- _Task goal_
Using the records that follow, reproduce exactly the lines starting at the line containing "Recreate this scene as a Blender Python (bpy) script. Use" and ending at the line containing "S.camera = co". Include both end lines and no pictures.

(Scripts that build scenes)
===============

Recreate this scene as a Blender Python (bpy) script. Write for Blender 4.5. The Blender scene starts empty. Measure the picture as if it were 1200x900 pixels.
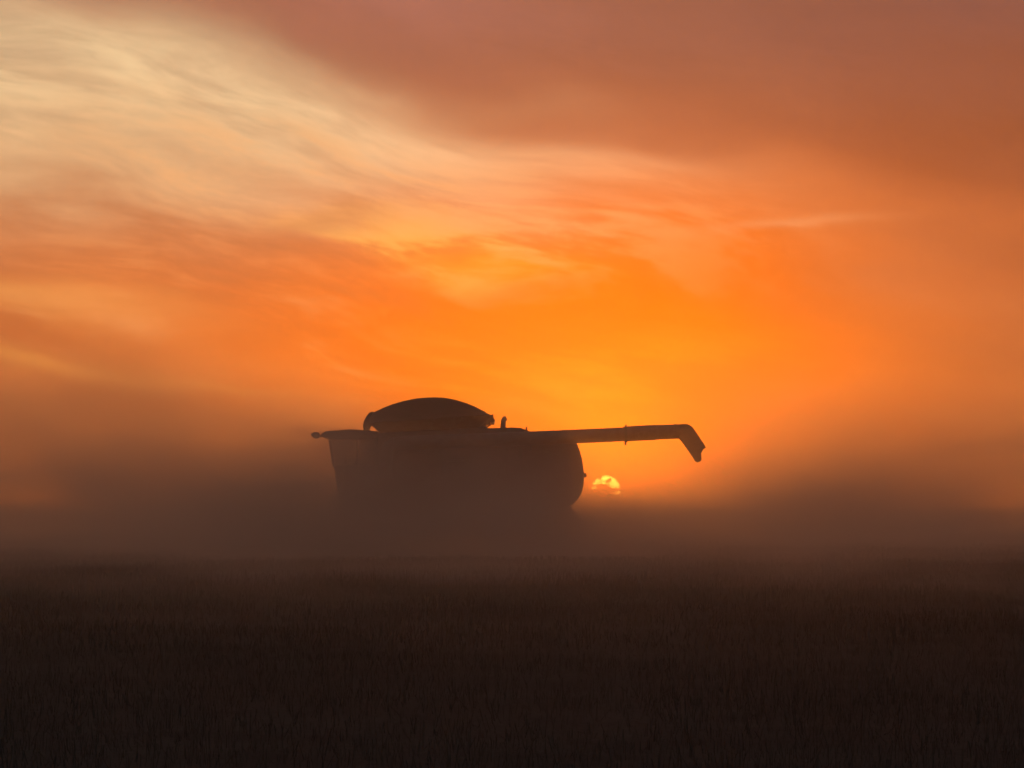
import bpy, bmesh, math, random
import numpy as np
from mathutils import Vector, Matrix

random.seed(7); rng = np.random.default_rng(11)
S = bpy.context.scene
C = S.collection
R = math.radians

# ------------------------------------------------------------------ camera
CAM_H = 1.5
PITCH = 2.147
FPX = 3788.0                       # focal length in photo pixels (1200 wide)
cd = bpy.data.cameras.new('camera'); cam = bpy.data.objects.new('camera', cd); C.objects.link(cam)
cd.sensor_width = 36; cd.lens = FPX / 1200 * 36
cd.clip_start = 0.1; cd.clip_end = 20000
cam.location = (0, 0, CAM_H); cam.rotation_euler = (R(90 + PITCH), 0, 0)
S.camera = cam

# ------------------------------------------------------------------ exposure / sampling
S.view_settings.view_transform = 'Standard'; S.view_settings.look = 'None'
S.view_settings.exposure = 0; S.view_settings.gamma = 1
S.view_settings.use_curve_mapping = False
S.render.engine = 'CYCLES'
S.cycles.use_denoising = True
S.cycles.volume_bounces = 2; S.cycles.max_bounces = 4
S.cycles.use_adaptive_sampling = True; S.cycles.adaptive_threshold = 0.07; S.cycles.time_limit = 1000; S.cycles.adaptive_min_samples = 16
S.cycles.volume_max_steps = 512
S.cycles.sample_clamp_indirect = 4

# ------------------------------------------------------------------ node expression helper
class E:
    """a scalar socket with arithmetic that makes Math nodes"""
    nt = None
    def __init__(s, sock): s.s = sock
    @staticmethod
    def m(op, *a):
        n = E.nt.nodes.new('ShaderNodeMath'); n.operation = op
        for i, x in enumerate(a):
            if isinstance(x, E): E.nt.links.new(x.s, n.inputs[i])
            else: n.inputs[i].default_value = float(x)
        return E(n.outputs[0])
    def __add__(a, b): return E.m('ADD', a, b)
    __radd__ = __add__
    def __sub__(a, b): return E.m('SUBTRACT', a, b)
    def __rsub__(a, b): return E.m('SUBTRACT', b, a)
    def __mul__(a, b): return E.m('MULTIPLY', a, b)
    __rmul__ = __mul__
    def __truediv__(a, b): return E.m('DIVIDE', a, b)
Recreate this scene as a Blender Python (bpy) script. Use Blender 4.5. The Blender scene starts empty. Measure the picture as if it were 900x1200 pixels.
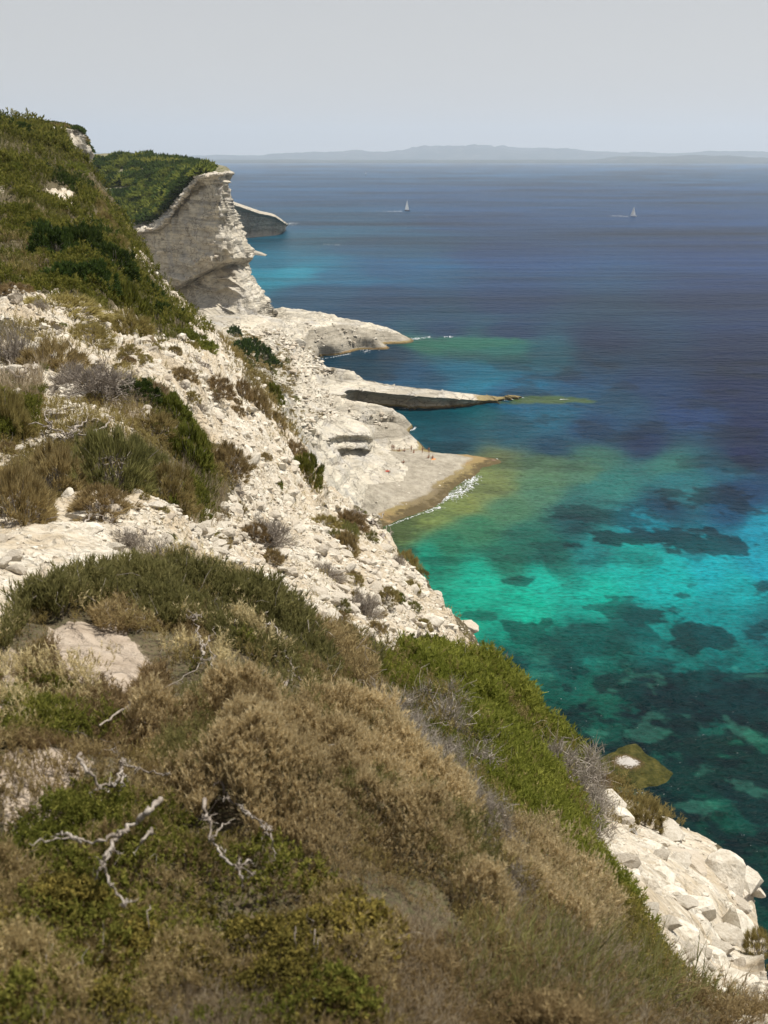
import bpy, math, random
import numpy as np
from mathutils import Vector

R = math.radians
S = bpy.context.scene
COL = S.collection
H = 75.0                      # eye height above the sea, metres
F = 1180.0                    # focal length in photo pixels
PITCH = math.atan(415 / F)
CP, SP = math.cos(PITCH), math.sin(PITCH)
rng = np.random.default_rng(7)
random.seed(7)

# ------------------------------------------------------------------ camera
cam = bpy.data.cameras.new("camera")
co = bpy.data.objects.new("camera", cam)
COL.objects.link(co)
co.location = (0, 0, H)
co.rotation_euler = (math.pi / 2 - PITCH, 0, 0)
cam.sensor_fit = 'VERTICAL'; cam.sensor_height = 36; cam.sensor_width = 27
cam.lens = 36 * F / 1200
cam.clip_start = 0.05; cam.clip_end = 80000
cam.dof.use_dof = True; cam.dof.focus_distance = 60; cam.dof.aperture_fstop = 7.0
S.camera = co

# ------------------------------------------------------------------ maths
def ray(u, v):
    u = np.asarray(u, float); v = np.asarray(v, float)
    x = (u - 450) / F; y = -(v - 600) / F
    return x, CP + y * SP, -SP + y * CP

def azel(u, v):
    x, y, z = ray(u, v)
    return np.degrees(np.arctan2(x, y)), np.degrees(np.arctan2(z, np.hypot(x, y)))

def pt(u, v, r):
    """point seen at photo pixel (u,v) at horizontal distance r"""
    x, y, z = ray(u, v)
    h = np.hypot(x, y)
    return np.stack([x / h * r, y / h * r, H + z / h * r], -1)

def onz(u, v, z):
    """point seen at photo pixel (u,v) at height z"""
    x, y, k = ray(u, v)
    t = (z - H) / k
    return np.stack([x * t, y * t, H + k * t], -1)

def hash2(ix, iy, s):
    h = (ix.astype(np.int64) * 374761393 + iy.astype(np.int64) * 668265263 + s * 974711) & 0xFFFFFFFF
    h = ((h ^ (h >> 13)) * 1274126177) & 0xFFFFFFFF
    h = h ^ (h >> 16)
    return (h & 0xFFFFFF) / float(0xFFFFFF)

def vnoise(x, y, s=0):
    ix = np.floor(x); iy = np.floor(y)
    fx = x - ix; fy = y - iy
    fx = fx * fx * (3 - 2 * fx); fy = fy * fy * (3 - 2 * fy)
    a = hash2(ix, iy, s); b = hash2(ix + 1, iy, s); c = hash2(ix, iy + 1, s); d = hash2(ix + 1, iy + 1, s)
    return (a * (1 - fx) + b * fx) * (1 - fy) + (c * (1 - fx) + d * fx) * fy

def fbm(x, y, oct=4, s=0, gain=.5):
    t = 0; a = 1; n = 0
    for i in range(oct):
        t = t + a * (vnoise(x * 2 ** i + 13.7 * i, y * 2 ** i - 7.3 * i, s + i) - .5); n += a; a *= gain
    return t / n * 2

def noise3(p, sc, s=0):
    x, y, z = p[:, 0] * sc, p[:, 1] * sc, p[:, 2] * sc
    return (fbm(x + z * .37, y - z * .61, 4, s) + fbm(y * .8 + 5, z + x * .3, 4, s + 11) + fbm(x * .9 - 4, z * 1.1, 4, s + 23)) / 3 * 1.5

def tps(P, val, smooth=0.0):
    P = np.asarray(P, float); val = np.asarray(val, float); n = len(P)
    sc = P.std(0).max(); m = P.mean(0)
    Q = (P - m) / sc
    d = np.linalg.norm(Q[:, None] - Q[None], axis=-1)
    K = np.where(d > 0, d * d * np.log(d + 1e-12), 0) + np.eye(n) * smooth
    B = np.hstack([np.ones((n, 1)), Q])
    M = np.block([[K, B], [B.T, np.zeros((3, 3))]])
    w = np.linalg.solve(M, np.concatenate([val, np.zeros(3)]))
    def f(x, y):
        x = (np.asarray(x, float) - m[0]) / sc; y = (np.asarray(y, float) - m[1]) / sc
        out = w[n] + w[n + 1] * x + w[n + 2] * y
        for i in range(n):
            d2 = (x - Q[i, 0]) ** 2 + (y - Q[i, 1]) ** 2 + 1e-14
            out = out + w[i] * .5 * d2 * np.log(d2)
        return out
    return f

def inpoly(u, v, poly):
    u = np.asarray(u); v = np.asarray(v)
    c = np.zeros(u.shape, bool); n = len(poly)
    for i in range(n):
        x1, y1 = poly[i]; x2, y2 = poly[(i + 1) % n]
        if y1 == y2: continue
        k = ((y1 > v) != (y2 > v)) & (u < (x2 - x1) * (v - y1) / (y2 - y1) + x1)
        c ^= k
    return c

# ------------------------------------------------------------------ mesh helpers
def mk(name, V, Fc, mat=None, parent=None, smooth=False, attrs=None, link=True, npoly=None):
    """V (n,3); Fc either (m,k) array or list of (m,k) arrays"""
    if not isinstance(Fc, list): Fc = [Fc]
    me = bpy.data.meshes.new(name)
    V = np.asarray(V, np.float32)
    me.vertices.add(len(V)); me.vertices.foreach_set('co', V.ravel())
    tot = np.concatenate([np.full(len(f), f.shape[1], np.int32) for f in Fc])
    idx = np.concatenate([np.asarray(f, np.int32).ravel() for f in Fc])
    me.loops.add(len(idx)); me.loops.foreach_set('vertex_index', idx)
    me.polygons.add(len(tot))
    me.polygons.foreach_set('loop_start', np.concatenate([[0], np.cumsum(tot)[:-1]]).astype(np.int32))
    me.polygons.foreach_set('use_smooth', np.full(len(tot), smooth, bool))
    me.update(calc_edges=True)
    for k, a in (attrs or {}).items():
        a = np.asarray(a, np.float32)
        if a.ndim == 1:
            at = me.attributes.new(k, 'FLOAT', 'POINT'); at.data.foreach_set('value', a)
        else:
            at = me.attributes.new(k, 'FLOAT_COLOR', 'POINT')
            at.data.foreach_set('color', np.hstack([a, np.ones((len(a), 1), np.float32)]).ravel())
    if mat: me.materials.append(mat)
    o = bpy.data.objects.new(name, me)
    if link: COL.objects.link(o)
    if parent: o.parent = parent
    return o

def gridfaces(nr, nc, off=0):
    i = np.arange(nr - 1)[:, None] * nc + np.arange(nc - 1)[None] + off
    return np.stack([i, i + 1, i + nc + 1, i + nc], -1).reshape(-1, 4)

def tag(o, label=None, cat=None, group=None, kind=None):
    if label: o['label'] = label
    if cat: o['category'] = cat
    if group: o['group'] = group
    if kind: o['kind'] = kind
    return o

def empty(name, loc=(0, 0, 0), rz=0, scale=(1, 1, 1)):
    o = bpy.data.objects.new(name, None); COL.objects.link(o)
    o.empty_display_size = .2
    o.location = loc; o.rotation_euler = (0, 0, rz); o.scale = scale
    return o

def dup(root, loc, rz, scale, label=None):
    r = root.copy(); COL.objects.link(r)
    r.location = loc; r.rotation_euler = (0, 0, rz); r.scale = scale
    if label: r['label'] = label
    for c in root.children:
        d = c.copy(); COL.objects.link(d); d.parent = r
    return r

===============

- _Answer_
Recreate this scene as a Blender Python (bpy) script. Use Blender 4.5. The Blender scene starts empty. Measure the picture as if it were 900x1200 pixels.
import bpy, math, random
import numpy as np
from mathutils import Vector

R = math.radians
S = bpy.context.scene
COL = S.collection
H = 75.0                      # eye height above the sea, metres
F = 1180.0                    # focal length in photo pixels
PITCH = math.atan(415 / F)
CP, SP = math.cos(PITCH), math.sin(PITCH)
rng = np.random.default_rng(7)
random.seed(7)

# ------------------------------------------------------------------ camera
cam = bpy.data.cameras.new("camera")
co = bpy.data.objects.new("camera", cam)
COL.objects.link(co)
co.location = (0, 0, H)
co.rotation_euler = (math.pi / 2 - PITCH, 0, 0)
cam.sensor_fit = 'VERTICAL'; cam.sensor_height = 36; cam.sensor_width = 27
cam.lens = 36 * F / 1200
cam.clip_start = 0.05; cam.clip_end = 80000
cam.dof.use_dof = True; cam.dof.focus_distance = 60; cam.dof.aperture_fstop = 7.0
S.camera = co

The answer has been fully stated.